Visible light-triggered vanadium-substituted molybdophosphoric acids to catalyze liquid phase oxygenation of cyclohexane to KA oil by nitrous oxide

[Display omitted] •Using nitrous oxide to oxidize cyclohexane to KA oil under visible light irradiation.•Using V(V)-substituted molybdophosphoric acids as effective catalysts.•Using concentrated HCl solution as an efficient promoter.•Providing an excellent selectivity for KA oil (especially for cyclohexanone).•The donor–acceptor interaction between catalyst and HCl is responsible for the present photooxidation. The development of a mild and highly efficient process for utilization of nitrous oxide (N2O) as a green oxidant has very important academic and applied values in the synthesis of oxygenated products. This paper first discloses that a series of vanadium-substituted molybdophosphoric acids (PMo12−nVn, n=1–3), assisted by HCl aqueous solution, can efficiently catalyze the visible light-driven liquid phase oxygenation of cyclohexane by N2O in acetonitrile (MeCN), providing ca. 26.2% cyclohexane conversion and 90.2% selectivity for cyclohexanol and cyclohexanone (KA oil) under optimized conditions, along with a small quantity of chlorination.

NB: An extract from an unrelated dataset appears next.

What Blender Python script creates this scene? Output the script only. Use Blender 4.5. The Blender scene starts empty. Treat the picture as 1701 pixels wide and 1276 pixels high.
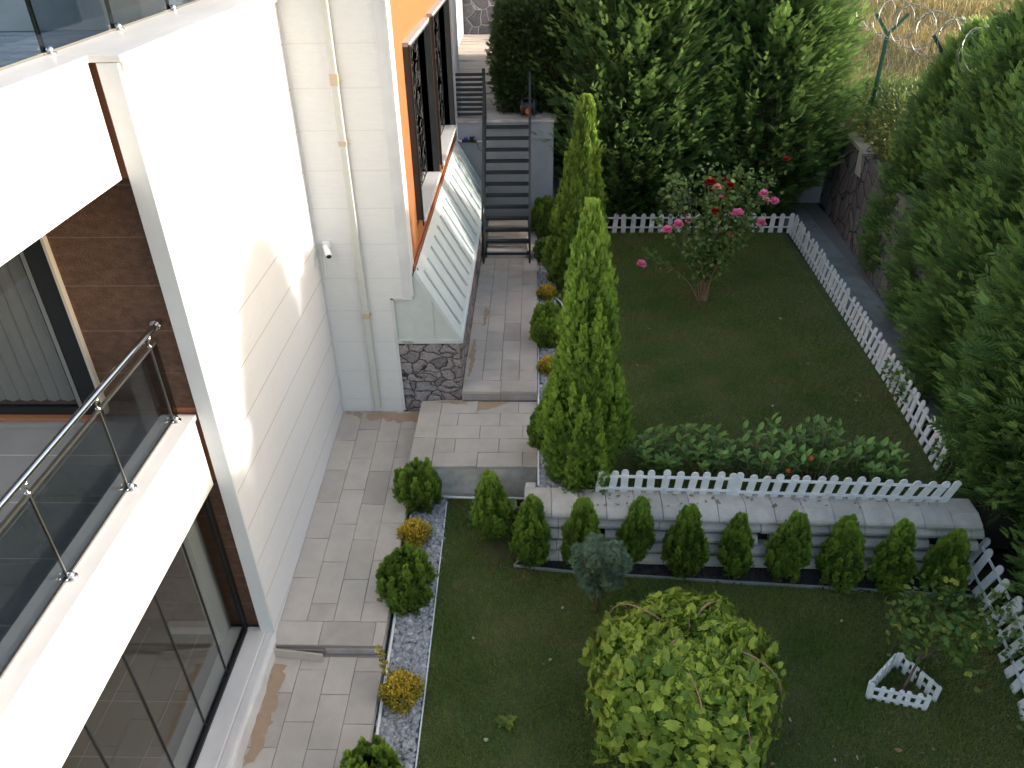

Among the catalysts examined, PMo10V2 and especially PMo9V3 showed a higher activity for this photocatalytic oxygenation than PMo11V. Furthermore, the amount of water added strongly influenced this HCl-promoted photocatalysis oxygenation. The selectivity of cyclohexanone was continuously and significantly improved from 21.8 to 82.7% with increasing water amount from 0 to 0.15mL, but the conversion of cyclohexane obviously decreased when the amount of water added was higher than 0.12mL. The promoting effect of HCl on the present photocatalysis reaction is probably due to the fact that the donor–acceptor (D–A) adduct between HCl and PMo12−nVn can be excited by visible light to achieve its intra-molecular electron transfer from Cl− to PMo12−nVn anions, which leads to the generation of Cl radicals and the reduction of catalysts. The subsequent reactions initiated by the Cl radicals result in the oxygenation of cyclohexane by N2O to KA oil and the regeneration of catalysts, as supported by UV–vis spectral and cyclic voltammetric measurements.